Italy hosts the highest number of unofficial Chinese “police stations” out of a network of more than 100 around the world, a report by a Spanish civil rights group has claimed.
The northern Italian city of Milan was allegedly used by two local Chinese public security authorities as a European testing ground for a policing strategy to monitor the Chinese population abroad and force dissidents to return home.
Madrid-based Safeguard Defenders in September reported that 54 such stations allegedly existed around the world, prompting police investigations in at least 12 nations including Canada, Germany and the Netherlands.
Photo: EPA-EFE / Xinhua / Ding Lin
In a report published yesterday, the civil rights group said it had identified 48 additional stations, 11 of which are in Italy. Other newly identified stations were in Croatia, Serbia and Romania, it said.
The Italian stations are in Rome, Milan, Bolzano, Venice, Florence, Prato — a town near Florence that hosts the largest Chinese community in Italy — and Sicily.
China has said the offices are merely “service stations” set up to assist Chinese citizens with bureaucratic procedures such as renewing a passport or driving license.
The investigation carried out by Safeguard Defenders was based on publicly available Chinese statements and data, and was limited to stations established by local Chinese public security authorities in nations where there is a large Chinese community.

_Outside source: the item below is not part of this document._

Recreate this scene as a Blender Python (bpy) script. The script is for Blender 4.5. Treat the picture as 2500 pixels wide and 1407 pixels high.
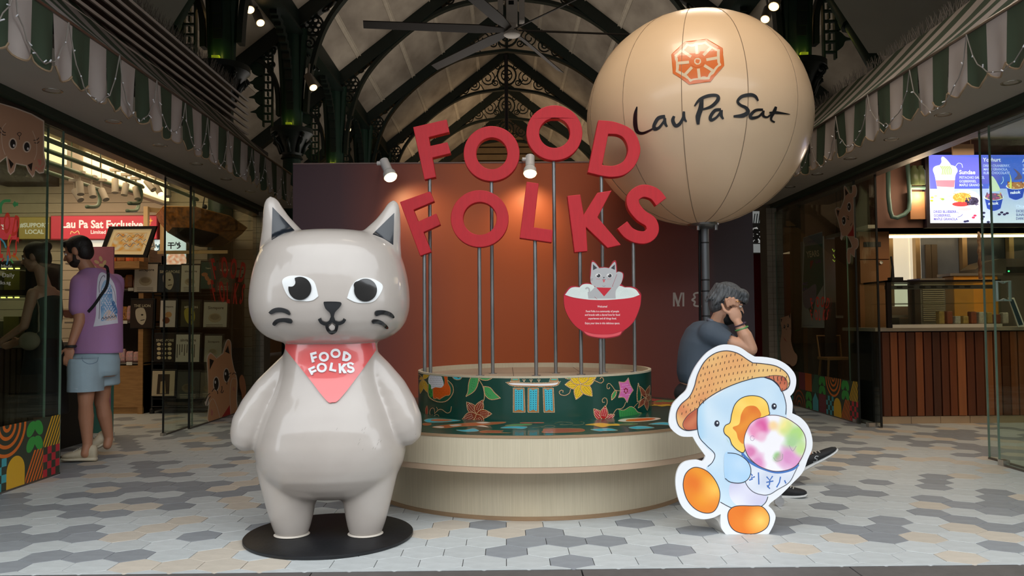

Safeguard Defenders claimed that while the stations were not directly run by Beijing, “some statements and policies are starting to show a clearer guidance from the central government in encouraging their establishment and policies.”
The civil rights group alleges that the unofficial police stations are used by China to “harass, threaten, intimidate and force targets to return to China for persecution.”
The group says it has evidence of intimidation — as opposed to the official channel of extradition — being used to force people home from Italy, including against a factory worker accused of misappropriation who returned to China after 13 years in Italy and disappeared without trace.
“We monitor Chinese data and in April came across information from the Ministry of Public Information which showed that 210,000 people were persuaded to return in just one year,” said Laura Harth, a campaign director for Safeguard Defenders.
Some of those forced home included targets in Operation Fox Hunt, a campaign set up by Chinese President Xi Jinping (習近平) seemingly to pursue corrupt officials who had fled abroad.
Italy is fertile ground for potential Beijing influence owing to myriad agreements between the two nations, including a joint police patrol scheme, signed in 2015, under which Chinese police patrol Italian cities for temporary periods, ostensibly to assist Chinese tourists.
Italy’s first unofficial Chinese police station was set up as a “pilot” in Milan by Wenzhou Public Security Agency in May 2016, when the tourist-assisting squad made its debut in Italy. Wenzhou went on to set up premises in Prato and Paris.
In 2018, after the police patrol deal was reinforced, the Qingtian Public Security Agency also set up a “pilot” office in Milan.
“The fact that Chinese local authorities have been able to use these stations as pilots in Italy is pretty damning,” Harth said.
The report says that “despite having the largest number of liaison outposts on its soil, the Italian government is among the very few European countries that has not yet publicly announced an investigation into the Chinese overseas police stations or declared their illegality.”